TASK GOAL
Reproduce nothing except the lines between the line with "Model this scene" and the line with "rnd = random.Random(7)", both ends included, and please leave out pictures.

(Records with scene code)

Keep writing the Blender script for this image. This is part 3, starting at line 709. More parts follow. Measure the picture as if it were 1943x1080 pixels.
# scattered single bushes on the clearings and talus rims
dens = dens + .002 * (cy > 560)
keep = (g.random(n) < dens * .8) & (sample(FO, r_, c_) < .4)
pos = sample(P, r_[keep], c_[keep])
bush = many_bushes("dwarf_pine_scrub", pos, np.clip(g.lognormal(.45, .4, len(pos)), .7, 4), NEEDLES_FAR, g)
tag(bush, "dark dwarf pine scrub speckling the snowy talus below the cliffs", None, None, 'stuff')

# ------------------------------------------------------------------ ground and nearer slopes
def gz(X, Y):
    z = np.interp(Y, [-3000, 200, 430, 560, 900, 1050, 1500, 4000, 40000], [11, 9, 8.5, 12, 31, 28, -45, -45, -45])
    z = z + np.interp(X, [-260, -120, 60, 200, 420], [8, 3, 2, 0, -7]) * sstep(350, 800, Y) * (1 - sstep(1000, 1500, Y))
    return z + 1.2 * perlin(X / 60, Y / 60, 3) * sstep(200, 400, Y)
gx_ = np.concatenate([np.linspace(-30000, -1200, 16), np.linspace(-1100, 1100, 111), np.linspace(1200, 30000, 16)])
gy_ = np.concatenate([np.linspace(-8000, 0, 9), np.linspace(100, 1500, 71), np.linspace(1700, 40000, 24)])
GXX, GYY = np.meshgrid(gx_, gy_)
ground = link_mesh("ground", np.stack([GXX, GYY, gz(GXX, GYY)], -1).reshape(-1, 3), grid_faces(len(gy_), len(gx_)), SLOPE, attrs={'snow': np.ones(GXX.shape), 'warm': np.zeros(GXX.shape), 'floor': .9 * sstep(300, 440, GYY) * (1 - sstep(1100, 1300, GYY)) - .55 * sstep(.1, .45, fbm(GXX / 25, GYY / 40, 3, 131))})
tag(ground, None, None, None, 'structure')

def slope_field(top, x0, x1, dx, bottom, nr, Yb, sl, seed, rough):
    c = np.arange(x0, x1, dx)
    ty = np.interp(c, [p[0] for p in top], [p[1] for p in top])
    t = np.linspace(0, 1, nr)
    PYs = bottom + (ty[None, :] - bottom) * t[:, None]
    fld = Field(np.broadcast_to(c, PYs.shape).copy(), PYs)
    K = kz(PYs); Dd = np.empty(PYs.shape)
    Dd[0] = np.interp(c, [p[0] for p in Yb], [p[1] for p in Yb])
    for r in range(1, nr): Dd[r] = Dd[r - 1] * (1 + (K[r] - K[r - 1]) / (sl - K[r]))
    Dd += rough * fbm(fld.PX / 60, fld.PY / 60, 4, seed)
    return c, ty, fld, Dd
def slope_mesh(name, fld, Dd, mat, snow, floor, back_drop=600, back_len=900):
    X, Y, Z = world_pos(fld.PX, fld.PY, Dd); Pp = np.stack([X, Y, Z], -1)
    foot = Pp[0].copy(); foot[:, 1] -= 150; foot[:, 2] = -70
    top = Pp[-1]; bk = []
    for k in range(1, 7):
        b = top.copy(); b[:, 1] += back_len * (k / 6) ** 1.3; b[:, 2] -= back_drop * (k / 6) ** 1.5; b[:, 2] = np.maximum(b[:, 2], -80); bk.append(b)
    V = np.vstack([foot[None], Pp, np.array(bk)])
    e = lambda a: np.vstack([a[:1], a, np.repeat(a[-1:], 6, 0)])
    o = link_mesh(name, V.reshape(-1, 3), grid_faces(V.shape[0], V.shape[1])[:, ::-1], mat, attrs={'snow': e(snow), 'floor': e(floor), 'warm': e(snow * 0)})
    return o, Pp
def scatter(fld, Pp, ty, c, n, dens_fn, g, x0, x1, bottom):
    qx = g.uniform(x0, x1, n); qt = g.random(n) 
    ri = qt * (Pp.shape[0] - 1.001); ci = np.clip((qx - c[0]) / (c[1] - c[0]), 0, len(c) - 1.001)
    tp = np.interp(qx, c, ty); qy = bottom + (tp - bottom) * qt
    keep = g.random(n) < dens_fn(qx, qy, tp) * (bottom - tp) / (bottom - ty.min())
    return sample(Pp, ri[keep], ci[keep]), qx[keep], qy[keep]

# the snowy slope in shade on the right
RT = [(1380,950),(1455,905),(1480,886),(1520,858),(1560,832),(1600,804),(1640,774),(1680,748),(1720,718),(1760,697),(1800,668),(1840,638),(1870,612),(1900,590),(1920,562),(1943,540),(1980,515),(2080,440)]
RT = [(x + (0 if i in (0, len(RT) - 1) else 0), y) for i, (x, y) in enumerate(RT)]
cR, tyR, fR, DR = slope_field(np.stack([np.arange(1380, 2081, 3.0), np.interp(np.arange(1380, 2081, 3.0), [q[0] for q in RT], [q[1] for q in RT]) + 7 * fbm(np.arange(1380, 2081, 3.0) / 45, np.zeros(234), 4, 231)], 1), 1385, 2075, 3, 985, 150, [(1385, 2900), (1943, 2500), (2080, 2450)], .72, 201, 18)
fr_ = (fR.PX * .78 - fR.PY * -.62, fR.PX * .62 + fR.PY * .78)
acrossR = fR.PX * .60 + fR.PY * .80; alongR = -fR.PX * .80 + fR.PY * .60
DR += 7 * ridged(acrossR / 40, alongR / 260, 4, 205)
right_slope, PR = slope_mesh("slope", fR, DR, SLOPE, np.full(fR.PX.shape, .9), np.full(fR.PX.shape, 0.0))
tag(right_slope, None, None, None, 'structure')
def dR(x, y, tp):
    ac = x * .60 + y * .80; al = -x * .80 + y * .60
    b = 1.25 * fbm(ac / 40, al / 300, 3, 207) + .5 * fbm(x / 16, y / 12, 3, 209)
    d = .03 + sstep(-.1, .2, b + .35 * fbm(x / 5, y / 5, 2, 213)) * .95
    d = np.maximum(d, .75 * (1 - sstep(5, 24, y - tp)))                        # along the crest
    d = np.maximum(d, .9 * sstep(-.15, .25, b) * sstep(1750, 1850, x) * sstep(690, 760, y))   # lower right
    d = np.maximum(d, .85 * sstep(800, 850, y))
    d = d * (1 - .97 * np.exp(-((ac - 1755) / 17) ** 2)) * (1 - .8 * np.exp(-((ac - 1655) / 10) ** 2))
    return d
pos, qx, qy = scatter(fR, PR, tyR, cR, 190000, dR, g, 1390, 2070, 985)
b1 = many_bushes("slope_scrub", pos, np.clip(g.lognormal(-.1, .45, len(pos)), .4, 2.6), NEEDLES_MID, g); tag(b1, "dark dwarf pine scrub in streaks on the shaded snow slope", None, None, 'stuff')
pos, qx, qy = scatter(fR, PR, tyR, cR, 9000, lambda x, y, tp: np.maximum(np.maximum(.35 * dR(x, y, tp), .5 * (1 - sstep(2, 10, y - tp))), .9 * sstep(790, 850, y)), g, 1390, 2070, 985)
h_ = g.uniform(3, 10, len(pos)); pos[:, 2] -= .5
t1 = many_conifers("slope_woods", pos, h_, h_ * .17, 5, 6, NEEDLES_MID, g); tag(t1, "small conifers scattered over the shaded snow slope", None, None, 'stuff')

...

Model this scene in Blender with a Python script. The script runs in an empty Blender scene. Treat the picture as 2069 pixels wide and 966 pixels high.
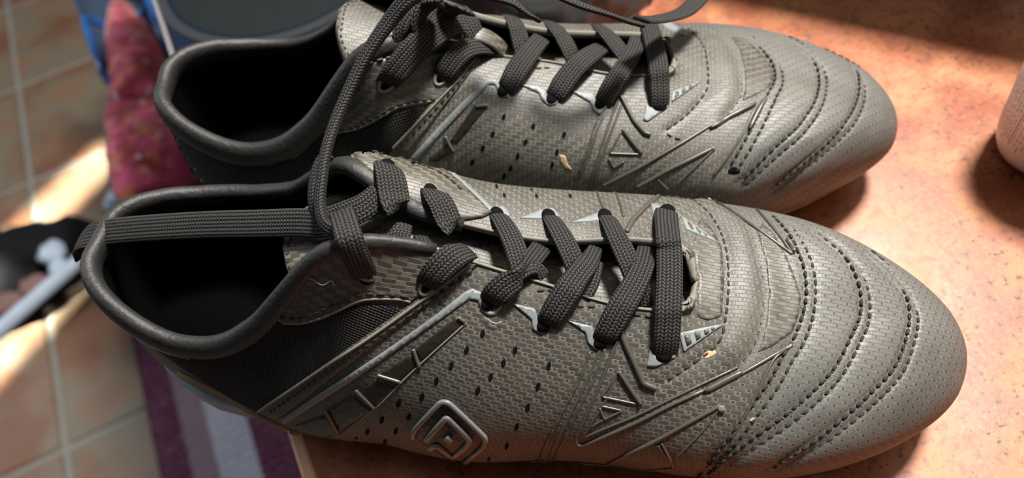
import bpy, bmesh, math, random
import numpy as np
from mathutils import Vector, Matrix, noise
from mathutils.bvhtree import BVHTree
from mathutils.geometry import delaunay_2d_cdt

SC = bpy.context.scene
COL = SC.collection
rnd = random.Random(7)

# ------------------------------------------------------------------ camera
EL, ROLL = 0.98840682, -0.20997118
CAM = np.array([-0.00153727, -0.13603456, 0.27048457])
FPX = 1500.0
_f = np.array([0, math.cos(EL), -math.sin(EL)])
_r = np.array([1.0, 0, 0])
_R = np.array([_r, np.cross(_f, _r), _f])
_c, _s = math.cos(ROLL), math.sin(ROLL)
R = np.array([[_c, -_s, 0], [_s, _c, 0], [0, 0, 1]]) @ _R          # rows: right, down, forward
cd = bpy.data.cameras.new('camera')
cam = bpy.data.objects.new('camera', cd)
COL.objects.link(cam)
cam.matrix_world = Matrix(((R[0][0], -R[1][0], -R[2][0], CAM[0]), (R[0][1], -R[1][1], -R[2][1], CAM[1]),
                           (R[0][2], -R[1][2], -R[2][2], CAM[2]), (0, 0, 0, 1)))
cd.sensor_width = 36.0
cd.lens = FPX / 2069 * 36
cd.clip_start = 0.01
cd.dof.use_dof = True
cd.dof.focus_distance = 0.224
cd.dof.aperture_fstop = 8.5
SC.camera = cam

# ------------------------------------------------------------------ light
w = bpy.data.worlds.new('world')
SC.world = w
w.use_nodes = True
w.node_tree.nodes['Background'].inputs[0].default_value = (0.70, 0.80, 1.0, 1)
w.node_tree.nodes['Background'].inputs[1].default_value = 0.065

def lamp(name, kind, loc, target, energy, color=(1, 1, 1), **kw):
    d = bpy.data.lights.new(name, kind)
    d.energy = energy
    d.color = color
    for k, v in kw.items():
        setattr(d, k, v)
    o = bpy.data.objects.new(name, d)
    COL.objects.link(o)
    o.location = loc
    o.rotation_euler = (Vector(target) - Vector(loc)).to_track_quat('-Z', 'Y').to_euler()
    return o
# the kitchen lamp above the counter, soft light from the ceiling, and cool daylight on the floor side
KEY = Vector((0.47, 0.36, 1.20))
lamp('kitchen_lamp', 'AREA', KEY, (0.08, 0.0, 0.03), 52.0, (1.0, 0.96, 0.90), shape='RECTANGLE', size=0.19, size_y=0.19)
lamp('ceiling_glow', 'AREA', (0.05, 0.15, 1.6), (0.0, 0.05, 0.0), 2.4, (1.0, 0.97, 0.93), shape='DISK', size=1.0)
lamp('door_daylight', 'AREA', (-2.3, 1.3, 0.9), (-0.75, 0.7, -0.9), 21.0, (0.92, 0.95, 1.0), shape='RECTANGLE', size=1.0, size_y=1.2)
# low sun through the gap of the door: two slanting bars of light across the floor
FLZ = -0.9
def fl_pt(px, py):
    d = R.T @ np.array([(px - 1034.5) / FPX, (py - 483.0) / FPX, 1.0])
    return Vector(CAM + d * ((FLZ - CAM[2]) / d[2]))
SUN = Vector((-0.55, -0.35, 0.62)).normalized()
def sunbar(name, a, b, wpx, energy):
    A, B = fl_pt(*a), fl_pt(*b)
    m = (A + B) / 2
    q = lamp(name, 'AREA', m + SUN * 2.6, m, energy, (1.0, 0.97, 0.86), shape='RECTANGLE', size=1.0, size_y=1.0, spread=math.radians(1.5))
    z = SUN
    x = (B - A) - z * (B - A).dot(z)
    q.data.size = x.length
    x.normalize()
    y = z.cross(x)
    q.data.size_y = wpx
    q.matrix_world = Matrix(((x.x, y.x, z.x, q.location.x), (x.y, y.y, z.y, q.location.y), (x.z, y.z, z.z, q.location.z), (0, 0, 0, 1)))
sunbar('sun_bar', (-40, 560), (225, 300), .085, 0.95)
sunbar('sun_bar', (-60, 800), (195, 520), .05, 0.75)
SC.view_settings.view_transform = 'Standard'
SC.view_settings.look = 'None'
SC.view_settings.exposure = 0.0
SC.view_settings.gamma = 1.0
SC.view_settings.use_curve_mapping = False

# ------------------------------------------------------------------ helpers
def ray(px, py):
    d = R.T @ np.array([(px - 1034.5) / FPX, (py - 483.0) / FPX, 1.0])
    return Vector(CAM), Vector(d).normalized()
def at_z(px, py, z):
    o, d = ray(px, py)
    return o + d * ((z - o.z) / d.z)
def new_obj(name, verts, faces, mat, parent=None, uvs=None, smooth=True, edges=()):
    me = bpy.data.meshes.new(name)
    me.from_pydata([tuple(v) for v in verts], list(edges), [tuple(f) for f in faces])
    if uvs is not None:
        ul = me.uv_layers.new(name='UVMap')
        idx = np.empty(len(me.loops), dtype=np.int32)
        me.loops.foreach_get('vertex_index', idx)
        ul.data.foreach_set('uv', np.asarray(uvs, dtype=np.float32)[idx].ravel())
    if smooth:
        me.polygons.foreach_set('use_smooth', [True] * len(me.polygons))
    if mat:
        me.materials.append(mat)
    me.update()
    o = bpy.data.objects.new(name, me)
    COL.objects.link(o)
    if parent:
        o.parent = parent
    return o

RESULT
Model this scene in Blender with a Python script. The script runs in an empty Blender scene. Treat the picture as 2069 pixels wide and 966 pixels high.
import bpy, bmesh, math, random
import numpy as np
from mathutils import Vector, Matrix, noise
from mathutils.bvhtree import BVHTree
from mathutils.geometry import delaunay_2d_cdt

SC = bpy.context.scene
COL = SC.collection
rnd = random.Random(7)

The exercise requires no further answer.